**Given exercise:** Find the string "scene" in the listing and report every line that has it.
--- START ---
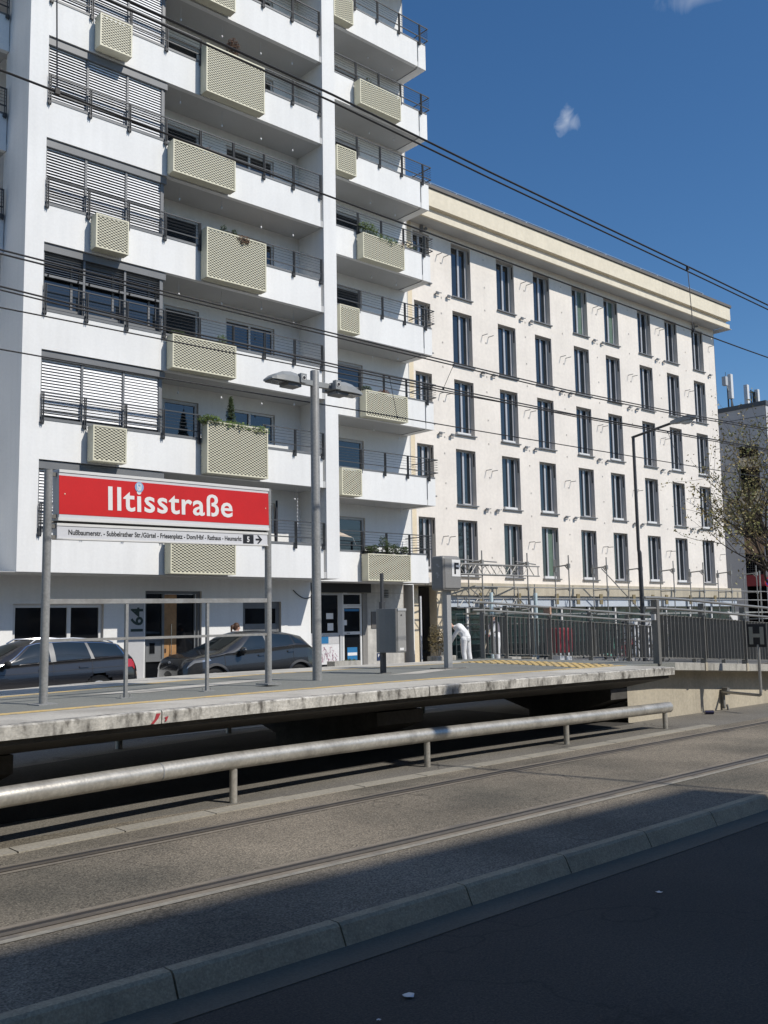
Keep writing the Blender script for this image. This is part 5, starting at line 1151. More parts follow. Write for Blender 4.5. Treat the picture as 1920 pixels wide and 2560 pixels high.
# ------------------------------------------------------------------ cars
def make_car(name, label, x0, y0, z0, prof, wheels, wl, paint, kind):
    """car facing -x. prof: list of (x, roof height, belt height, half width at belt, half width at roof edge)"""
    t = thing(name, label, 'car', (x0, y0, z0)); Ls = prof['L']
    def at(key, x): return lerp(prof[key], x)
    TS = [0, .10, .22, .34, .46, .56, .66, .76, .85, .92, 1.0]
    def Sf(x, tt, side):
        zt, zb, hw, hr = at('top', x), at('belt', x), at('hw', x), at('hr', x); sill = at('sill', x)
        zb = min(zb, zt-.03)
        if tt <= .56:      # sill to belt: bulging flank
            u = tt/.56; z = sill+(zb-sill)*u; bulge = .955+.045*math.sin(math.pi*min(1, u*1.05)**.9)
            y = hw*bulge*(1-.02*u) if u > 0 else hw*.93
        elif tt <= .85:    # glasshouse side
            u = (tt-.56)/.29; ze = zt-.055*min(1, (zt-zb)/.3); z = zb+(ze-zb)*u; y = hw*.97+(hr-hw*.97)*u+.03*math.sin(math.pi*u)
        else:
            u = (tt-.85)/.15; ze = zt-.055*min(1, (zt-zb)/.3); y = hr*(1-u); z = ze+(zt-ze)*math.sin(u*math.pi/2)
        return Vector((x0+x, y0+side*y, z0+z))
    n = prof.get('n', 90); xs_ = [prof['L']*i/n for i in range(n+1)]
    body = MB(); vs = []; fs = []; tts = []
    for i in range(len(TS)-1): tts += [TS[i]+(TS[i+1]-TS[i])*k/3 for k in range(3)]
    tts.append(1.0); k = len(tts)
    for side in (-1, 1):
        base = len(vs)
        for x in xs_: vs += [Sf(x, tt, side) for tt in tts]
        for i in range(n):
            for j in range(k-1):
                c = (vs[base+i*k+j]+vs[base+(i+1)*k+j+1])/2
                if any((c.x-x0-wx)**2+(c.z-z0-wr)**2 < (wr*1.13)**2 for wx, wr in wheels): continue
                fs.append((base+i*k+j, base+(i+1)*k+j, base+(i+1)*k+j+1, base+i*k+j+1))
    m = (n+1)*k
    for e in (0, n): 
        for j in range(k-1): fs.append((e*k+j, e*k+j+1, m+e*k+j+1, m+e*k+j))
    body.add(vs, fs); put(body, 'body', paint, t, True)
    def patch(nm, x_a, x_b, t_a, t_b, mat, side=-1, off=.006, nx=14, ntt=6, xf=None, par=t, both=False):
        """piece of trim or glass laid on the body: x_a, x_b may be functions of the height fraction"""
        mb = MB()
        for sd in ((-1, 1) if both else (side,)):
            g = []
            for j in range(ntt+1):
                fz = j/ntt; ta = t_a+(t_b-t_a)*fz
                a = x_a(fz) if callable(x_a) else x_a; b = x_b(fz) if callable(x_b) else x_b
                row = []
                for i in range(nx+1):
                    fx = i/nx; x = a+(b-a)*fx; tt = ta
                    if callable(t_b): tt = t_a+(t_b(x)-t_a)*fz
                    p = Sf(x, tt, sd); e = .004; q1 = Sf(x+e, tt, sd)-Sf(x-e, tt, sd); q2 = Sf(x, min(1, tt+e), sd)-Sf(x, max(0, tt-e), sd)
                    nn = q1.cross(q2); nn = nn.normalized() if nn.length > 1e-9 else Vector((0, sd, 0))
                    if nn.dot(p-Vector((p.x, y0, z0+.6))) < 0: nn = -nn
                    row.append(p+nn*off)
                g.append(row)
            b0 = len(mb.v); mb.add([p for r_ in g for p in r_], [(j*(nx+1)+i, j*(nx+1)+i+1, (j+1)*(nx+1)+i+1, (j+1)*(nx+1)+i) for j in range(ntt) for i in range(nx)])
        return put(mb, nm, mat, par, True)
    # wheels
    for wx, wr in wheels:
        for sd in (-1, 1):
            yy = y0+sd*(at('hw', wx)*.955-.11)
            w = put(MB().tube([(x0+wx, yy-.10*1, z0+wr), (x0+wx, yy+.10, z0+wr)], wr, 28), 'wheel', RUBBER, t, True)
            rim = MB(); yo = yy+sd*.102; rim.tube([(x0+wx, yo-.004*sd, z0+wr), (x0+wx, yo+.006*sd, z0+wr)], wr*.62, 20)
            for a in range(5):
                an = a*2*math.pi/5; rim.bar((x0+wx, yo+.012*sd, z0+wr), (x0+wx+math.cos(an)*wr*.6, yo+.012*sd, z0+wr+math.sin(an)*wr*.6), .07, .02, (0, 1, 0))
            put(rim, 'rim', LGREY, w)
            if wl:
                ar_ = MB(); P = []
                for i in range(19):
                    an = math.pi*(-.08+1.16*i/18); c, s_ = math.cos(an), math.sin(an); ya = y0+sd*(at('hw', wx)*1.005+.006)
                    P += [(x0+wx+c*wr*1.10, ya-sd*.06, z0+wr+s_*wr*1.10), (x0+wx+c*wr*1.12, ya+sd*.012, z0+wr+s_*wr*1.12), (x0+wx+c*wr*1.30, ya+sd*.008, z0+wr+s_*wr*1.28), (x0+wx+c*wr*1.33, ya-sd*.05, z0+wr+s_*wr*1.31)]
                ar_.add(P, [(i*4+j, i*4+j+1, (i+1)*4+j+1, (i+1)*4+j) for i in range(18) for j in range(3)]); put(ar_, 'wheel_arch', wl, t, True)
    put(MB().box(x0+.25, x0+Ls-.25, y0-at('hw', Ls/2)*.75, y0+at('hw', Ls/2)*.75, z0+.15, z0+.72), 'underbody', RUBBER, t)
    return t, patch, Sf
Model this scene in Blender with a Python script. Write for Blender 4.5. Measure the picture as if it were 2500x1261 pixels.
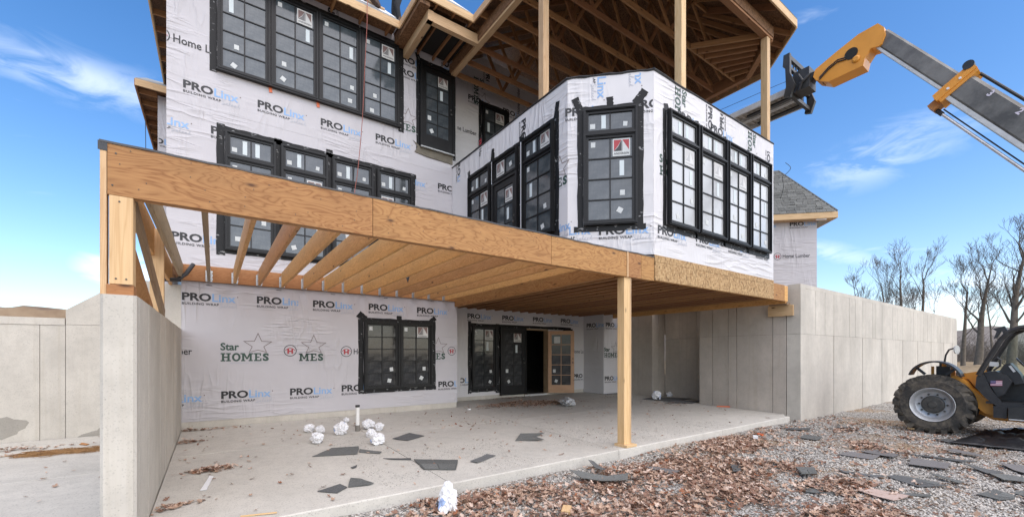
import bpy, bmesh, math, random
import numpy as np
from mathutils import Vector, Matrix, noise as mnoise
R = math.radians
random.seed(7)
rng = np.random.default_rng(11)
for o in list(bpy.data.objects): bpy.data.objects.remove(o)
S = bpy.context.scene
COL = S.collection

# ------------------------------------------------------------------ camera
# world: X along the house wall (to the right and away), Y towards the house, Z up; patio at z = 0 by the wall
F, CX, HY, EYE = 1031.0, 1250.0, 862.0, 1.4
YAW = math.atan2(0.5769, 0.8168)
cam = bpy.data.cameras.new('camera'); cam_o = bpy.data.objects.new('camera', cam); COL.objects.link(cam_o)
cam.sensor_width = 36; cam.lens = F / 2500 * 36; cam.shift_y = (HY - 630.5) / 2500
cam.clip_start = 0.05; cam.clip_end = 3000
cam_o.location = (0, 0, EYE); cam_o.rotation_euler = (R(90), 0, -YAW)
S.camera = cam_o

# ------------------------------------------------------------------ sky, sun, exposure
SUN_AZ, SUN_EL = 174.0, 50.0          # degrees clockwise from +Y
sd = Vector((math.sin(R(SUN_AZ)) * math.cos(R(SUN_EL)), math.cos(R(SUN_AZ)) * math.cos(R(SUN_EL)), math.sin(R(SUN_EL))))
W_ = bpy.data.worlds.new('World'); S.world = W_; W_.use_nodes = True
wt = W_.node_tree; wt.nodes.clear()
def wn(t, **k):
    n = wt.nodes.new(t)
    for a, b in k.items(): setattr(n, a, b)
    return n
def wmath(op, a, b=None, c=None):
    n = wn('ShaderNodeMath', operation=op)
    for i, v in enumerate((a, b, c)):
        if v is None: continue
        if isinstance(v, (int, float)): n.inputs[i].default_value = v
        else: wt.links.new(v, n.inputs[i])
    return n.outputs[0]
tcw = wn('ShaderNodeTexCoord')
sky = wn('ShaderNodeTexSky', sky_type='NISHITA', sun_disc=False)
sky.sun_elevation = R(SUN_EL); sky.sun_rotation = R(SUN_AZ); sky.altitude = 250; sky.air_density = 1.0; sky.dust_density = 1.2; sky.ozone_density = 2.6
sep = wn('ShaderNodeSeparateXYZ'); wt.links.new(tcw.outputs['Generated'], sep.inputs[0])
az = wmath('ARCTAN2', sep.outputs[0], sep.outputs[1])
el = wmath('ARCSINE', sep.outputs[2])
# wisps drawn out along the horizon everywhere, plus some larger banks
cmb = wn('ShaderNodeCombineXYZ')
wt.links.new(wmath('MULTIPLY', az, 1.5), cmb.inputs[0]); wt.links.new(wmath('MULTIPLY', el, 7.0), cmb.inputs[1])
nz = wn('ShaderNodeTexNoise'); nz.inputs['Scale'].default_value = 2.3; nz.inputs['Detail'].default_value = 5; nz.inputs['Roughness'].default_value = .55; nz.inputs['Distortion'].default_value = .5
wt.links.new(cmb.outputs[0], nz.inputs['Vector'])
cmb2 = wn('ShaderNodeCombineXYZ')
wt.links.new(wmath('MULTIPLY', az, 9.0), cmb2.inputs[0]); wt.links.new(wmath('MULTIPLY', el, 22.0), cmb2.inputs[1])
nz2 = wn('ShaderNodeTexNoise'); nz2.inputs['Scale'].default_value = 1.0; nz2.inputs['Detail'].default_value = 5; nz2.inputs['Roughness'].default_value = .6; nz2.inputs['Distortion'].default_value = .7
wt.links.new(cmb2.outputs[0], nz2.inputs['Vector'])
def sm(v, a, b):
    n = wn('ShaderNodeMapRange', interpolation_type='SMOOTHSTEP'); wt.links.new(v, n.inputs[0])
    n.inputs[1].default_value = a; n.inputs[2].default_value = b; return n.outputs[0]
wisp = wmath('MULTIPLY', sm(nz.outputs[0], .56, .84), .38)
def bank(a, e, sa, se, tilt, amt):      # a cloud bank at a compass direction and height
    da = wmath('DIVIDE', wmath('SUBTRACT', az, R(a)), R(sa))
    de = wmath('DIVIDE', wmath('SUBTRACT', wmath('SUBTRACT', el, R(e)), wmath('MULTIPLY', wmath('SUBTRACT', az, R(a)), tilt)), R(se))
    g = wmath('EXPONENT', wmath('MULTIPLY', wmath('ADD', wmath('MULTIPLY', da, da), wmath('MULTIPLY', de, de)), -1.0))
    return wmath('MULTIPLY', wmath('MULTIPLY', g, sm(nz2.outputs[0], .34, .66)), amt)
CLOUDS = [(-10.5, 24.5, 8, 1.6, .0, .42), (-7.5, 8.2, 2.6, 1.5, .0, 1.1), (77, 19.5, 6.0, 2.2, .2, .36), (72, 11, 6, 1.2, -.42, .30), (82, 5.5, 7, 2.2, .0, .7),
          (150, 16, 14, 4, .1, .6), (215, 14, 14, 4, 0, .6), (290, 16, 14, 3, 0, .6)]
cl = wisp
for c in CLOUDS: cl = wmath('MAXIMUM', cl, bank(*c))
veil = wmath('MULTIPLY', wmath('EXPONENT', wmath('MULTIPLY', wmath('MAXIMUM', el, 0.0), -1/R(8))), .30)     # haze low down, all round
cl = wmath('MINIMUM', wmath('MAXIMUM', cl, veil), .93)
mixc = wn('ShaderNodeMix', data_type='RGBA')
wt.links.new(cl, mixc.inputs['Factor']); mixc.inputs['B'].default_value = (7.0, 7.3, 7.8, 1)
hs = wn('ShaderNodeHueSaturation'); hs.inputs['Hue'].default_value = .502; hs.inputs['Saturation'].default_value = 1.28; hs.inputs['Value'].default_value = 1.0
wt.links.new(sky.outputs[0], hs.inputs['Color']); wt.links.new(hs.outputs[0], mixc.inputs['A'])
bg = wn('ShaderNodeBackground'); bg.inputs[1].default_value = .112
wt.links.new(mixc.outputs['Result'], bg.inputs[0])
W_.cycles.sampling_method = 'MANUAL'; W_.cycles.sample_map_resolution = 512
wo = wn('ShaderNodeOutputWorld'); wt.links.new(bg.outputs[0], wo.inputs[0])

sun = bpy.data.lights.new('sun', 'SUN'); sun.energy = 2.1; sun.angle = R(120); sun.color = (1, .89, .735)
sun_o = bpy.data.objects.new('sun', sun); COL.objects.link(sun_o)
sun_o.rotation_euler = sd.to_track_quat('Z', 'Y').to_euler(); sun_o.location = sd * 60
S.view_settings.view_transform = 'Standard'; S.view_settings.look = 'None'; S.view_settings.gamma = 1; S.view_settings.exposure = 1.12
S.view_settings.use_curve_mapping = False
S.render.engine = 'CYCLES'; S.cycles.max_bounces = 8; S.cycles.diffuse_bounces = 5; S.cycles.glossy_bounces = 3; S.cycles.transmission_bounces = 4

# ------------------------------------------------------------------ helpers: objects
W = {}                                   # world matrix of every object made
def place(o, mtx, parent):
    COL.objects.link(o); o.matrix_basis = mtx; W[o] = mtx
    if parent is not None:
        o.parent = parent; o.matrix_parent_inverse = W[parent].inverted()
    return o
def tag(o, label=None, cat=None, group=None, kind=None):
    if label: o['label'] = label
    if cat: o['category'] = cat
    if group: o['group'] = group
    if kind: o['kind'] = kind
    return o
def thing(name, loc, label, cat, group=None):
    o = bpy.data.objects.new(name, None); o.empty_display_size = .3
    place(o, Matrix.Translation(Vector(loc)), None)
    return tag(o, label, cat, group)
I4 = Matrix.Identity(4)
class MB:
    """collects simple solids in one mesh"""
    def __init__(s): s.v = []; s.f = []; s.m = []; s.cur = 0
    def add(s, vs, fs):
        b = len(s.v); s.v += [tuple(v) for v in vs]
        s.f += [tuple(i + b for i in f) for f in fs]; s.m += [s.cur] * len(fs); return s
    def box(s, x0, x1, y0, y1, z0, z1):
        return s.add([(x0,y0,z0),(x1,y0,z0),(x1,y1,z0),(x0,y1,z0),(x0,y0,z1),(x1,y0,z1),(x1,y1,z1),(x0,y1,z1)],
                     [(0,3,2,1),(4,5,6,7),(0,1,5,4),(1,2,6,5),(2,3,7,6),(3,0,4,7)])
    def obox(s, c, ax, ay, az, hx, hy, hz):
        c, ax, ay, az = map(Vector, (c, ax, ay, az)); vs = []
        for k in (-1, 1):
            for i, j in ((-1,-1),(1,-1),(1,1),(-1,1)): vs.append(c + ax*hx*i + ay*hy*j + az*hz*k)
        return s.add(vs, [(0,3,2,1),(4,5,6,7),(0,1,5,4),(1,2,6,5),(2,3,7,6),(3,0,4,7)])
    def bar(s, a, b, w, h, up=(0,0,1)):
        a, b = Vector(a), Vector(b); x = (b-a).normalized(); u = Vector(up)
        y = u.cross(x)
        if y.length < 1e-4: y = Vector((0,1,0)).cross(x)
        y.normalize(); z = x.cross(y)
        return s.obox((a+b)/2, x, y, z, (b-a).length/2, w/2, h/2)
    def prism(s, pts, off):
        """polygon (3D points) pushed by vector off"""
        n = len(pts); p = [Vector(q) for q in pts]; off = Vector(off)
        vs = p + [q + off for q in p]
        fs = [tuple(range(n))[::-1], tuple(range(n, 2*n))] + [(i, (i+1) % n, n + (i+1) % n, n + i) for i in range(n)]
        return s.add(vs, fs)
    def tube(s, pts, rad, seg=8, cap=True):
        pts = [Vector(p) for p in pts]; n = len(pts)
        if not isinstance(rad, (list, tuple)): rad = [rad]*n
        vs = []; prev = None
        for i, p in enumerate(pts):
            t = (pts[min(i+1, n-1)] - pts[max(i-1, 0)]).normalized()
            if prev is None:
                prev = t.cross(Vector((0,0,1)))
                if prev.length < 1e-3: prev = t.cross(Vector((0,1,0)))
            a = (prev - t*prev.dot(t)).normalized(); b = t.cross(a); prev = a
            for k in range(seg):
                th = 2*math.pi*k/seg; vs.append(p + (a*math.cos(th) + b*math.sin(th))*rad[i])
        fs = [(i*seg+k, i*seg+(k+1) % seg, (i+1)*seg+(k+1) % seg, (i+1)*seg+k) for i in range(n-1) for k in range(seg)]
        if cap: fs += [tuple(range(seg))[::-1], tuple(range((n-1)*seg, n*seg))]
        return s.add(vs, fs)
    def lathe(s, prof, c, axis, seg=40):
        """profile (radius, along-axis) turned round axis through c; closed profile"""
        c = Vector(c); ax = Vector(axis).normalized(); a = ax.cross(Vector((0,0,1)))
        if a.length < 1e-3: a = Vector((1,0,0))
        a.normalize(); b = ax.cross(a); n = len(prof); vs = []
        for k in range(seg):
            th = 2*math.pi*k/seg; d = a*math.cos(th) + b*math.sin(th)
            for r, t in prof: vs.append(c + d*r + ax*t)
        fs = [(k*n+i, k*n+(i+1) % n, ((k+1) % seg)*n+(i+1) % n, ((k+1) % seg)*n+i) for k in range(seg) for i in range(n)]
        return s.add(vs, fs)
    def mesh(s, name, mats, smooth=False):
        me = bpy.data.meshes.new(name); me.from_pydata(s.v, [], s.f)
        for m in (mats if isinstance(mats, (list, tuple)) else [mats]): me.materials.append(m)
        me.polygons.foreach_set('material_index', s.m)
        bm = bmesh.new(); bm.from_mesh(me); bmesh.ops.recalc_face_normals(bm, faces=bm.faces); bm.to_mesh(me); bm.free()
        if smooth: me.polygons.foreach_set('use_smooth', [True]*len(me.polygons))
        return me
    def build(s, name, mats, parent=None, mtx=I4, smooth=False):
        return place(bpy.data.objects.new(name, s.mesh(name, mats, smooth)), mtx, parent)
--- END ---
**Full output:**
Model this scene in Blender with a Python script. Write for Blender 4.5. Measure the picture as if it were 2500x1261 pixels.
S = bpy.context.scene